The country's charities and not-for-profit sector has been caught up in an ideologically driven power-play over the past few years. As well as providing critical services to the community, the sector employs nearly one million Australians and turns over close to $100 billion each year. Right now, it would benefit from some of the Government's common sense, pragmatic decision making.

This week, the national regulator, the Australian Charities and Not-for-profits Commission (ACNC), celebrates its third birthday. Created in the dying days of the Rudd-Gillard-Rudd government, the Abbott administration moved quickly to deliver on an election promise to get rid of it.

The ACNC was characterised by the then-Opposition as an expensive, unnecessary example of heavy handed regulation, and so the instrument of its intended demise, the Australian Charities and Not-for-profits Commission (Repeal) (No. 1) Bill 2014, was duly introduced into the Parliament. And that's where it sits to this day, waiting to be debated.
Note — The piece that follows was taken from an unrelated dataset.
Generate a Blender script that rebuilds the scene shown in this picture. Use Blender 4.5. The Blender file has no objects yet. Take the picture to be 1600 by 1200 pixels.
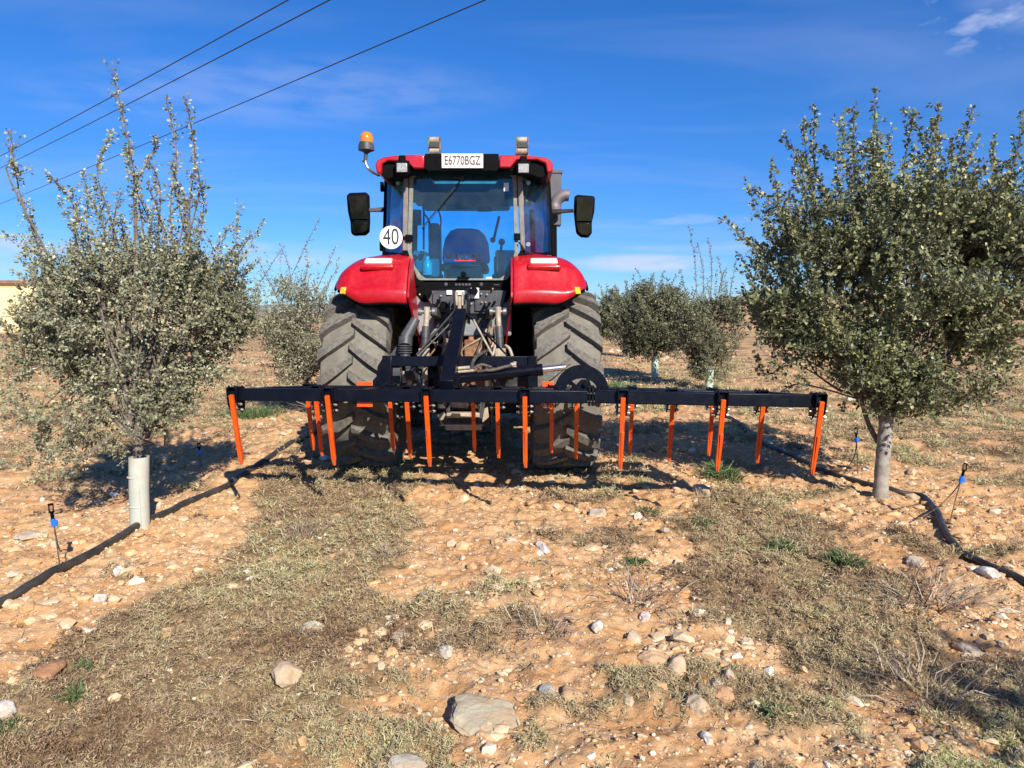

The fog of uncertainty continues to cast a shadow over the future of the ACNC. This, in spite of overwhelming support for the regulator from the sector. More than 80 percent of charities in a recent survey said they wanted the ACNC retained, a point reflected by then Social Services Minister Scott Morrison who noted that "there is strong sector support for the ACNC to continue and I would say that view is shared particularly in the Parliament".

These comments signalled that the Government had changed its tune about the ACNC, but Mr Morrison fell short of extending his full and unfettered support to the national regulator. He did not, or was not able to, withdraw the Repeal Bill.

Of course the political ructions of mid-September resulted in Mr Morrison being elevated to the role of Treasurer, and while his replacement in the Social Services portfolio Christian Porter has yet to make clear his intentions for the ACNC, Mr Morrison is both well briefed on these matters and empowered to act.

In the interests of common sense, it is clearly time for the recent breakout of pragmatic policy making to be extended to the ACNC.

It's worth noting that even with its future secured, and the Repeal Bill withdrawn, the ACNC has its work cut out in fulfilling its overarching objectives of improving the effectiveness of the sector. Its key ambitions are to reduce the regulatory burden many charities face and to build transparency and community trust. The ACNC still has the substantial task of working with both federal and state and territory lawmakers in seeking to streamline the complex web of laws and regulations that most charities have to comply with.

Reducing duplication and compliance costs and freeing-up scarce resources to boost service provision is important work in which all of us who rely on charities have a stake. It's work that could be made that much easier if the Government ended the uncertainty over the ACNC's future and withdrew the Repeal Bill.